Enfin, il en est peut-être qui ont été si heureux de recevoir le document décisif qui sauvait la haute armée de l’humiliation de l’erreur, que la passion a aboli en leur esprit tout sens critique et créé en eux, même au profit du faux le plus inepte, une sorte de sincérité.

Mais ce qui est certain et ce qui importe, c’est que ce faux n’est explicable que par une première coalition de la rue Saint-Dominique avec le traître Esterhazy.

Ce qui est certain aussi, c’est que du Paty de Clam, qui était particulièrement compromis dans l’affaire Dreyfus, et que nous retrouverons tout à l’heure dans la plus détestable machination, a dû être dès le début l’agent principal de cette coalition criminelle.


III

Celle-ci dans sa besogne frauduleuse ne devait pas s’arrêter à ce premier papier. Cette lettre fausse de M. Schwarzkoppen à M. Panizzardi (ou inversement) avait eu son office. Elle était destinée surtout à fournir à l’État-Major, un instant ébranlé par l’enquête de Picquart, un point d’appui pour la résistance, un prétexte à se ressaisir.
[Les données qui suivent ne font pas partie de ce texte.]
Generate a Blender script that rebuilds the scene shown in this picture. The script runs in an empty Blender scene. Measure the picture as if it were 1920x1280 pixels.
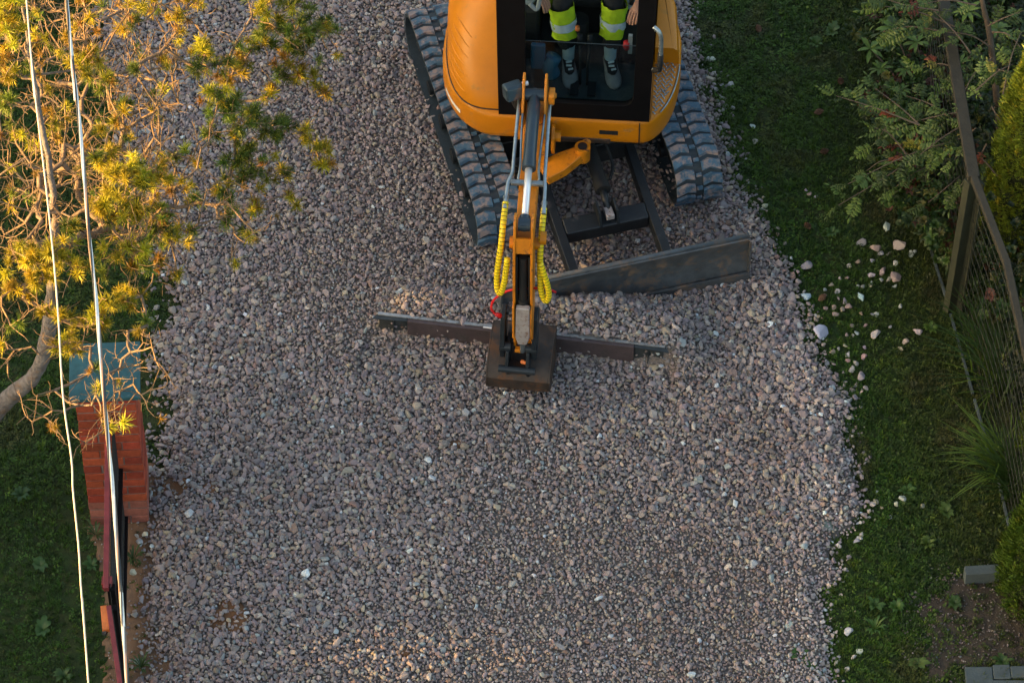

Après des lettres un peu trop abandonnées, et les concessions dangereuses du général Gonse, il fallait reprendre ou raffermir les esprits.

Il était temps de clore la période des incertitudes et des demi-aveux, et le document brutal où était inscrit le nom de Dreyfus devenait comme un point de cristallisation autour duquel les volontés, un moment incertaines, allaient se fixer de nouveau.